Rothbard’s narrative highlights the crucial years after the American Revolution focusing on the events and personalities that led to the calling for, drafting, and eventual promulgation of the Constitution in 1789.  Not only does he describe the key factors that led to the creation of the American nation-state, but he gives an insightful account of the machinations which took place in Philadelphia and a trenchant analysis of the document itself which has become, in the eyes of most conservatives, on a par with Holy Writ.

What Might Have Been

While Rothbard writes in a lively and engaging manner, the eventual outcome and triumph of the nationalist forces leaves the reader with a certain sadness.  Despite the fears expressed by the Antifederalists that the new government was too powerful and would lead to tyranny, through coercion, threats, lies, bribery, and arm twisting by the politically astute Federalists, the Constitution came into being.  Yet, what if it had been the other way around and the forces against it had prevailed?

It is safe to assume that America would have been a far more prosperous and less war-like place.  The common held notion that the Constitution was needed to keep peace among the contending states is countered by Rothbard, who points out a number of instances where states settled their differences, most notably Maryland and Virginia as they came to an agreement on the navigation of the Chesapeake Bay.  [129-30]

Without a powerful central state to extract resources and manpower, overseas intervention by the country would have been difficult to undertake.  Thus, the US’s disastrous participation in the two world wars would have been avoided.  Furthermore, it would have been extremely unlikely for a Confederation Congress to impose an income tax as the federal government successfully did through a constitutional amendment in 1913.

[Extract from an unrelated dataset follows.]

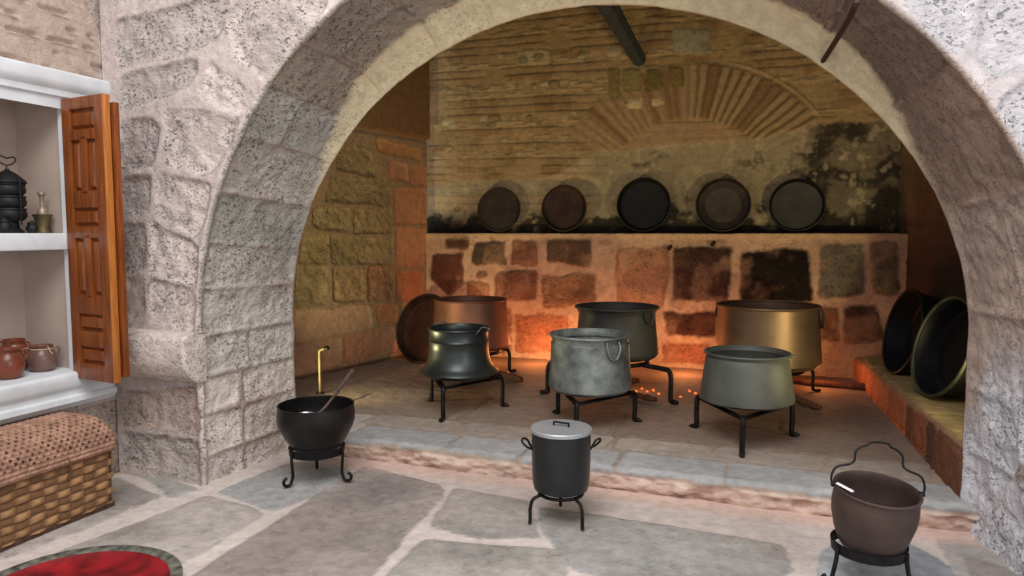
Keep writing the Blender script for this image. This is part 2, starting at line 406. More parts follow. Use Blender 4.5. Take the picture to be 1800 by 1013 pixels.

Nor would the horrific misnamed “Civil War” ever take place with its immense loss of life and the destruction of the once flourishing Southern civilization.  The triumph of the Federal government ended forever “states rights” in the US and, no doubt, inspired centralizing tendencies throughout the world, most notably in Germany which became unified under Prussian domination.

In a failed attempt in 1786 to enact an impost tax under the Confederation, Abraham Yates, a New York lawyer and prominent Antifederalist, spoke of decentralization as the key to liberty as Rothbard aptly summarizes:

Yates also warned that true republicanism can only be preserved in small states, and

keenly pointed out that in the successful Republics of Switzerland and the

Netherlands the local provinces retained full control over their finances.  A taxing

power in Congress would demolish state sovereignty and reduce the states, where

the people could keep watch on their representatives, to mere adjuncts of

congressional power, and liberty would be gone.  [64]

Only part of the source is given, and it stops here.